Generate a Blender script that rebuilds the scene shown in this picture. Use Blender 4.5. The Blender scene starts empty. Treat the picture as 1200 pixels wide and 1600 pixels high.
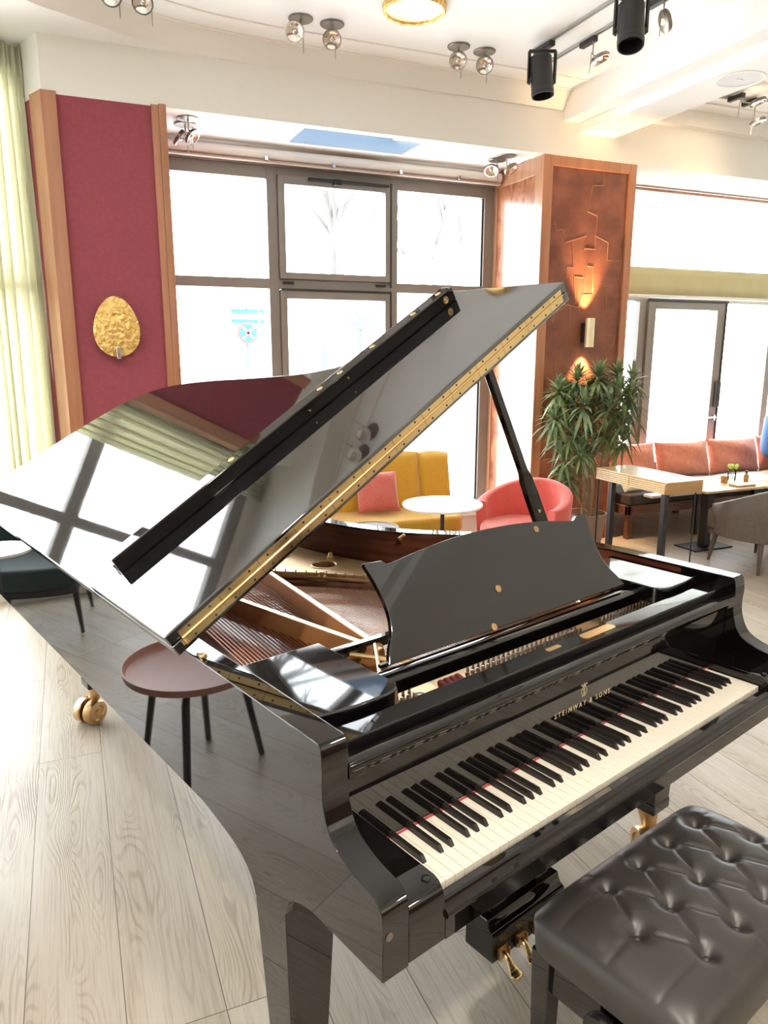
import bpy, bmesh, math, random
from mathutils import Vector, Matrix
random.seed(7)
PI = math.pi
S = bpy.context.scene
COL = S.collection
def R(a): return math.radians(a)

# ------------------------------------------------------------------ materials
def new_mat(name):
    m = bpy.data.materials.new(name); m.use_nodes = True
    nt = m.node_tree
    return m, nt, nt.nodes['Principled BSDF']
def mat(name, col, rough=.5, metal=0., coat=0., spec=.5, bump=None, emit=None, sheen=0., ior=1.5):
    m, nt, b = new_mat(name)
    b.inputs['Base Color'].default_value = (*col, 1)
    b.inputs['Roughness'].default_value = rough
    b.inputs['Metallic'].default_value = metal
    b.inputs['Coat Weight'].default_value = coat
    b.inputs['Coat Roughness'].default_value = .03
    b.inputs['Specular IOR Level'].default_value = spec
    b.inputs['Sheen Weight'].default_value = sheen; b.inputs['IOR'].default_value = ior
    if bump:
        n = nt.nodes.new('ShaderNodeTexNoise'); n.inputs['Scale'].default_value = bump[0]; n.inputs['Detail'].default_value = 4
        tc = nt.nodes.new('ShaderNodeTexCoord'); nt.links.new(tc.outputs['Object'], n.inputs['Vector'])
        bp = nt.nodes.new('ShaderNodeBump'); bp.inputs['Strength'].default_value = bump[1]; bp.inputs['Distance'].default_value = bump[2]
        nt.links.new(n.outputs['Fac'], bp.inputs['Height']); nt.links.new(bp.outputs['Normal'], b.inputs['Normal'])
    if emit:
        b.inputs['Emission Color'].default_value = (*emit[0], 1); b.inputs['Emission Strength'].default_value = emit[1]
    return m
def noisy(name, c1, c2, scale=(6, 6, 6), rough=.5, metal=0., detail=5, bump=None, sheen=0., lo=.35, hi=.65, coat=0., distort=0.):
    m, nt, b = new_mat(name)
    tc = nt.nodes.new('ShaderNodeTexCoord'); mp = nt.nodes.new('ShaderNodeMapping'); mp.inputs['Scale'].default_value = scale
    n = nt.nodes.new('ShaderNodeTexNoise'); n.inputs['Scale'].default_value = 1; n.inputs['Detail'].default_value = detail; n.inputs['Distortion'].default_value = distort
    r = nt.nodes.new('ShaderNodeValToRGB'); r.color_ramp.elements[0].position = lo; r.color_ramp.elements[1].position = hi
    r.color_ramp.elements[0].color = (*c1, 1); r.color_ramp.elements[1].color = (*c2, 1)
    L = nt.links.new
    L(tc.outputs['Object'], mp.inputs['Vector']); L(mp.outputs['Vector'], n.inputs['Vector']); L(n.outputs['Fac'], r.inputs['Fac']); L(r.outputs['Color'], b.inputs['Base Color'])
    b.inputs['Roughness'].default_value = rough; b.inputs['Metallic'].default_value = metal; b.inputs['Sheen Weight'].default_value = sheen
    b.inputs['Coat Weight'].default_value = coat; b.inputs['Coat Roughness'].default_value = .04
    if bump:
        bp = nt.nodes.new('ShaderNodeBump'); bp.inputs['Strength'].default_value = bump[0]; bp.inputs['Distance'].default_value = bump[1]
        L(n.outputs['Fac'], bp.inputs['Height']); L(bp.outputs['Normal'], b.inputs['Normal'])
    return m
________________
Requirements> Repeat, exactly and in full, each line from the start of the data to the line that contains "def R(a): return math.radians(a)". Pictures do not go in.

Output below>
Generate a Blender script that rebuilds the scene shown in this picture. Use Blender 4.5. The Blender scene starts empty. Treat the picture as 1200 pixels wide and 1600 pixels high.
import bpy, bmesh, math, random
from mathutils import Vector, Matrix
random.seed(7)
PI = math.pi
S = bpy.context.scene
COL = S.collection
def R(a): return math.radians(a)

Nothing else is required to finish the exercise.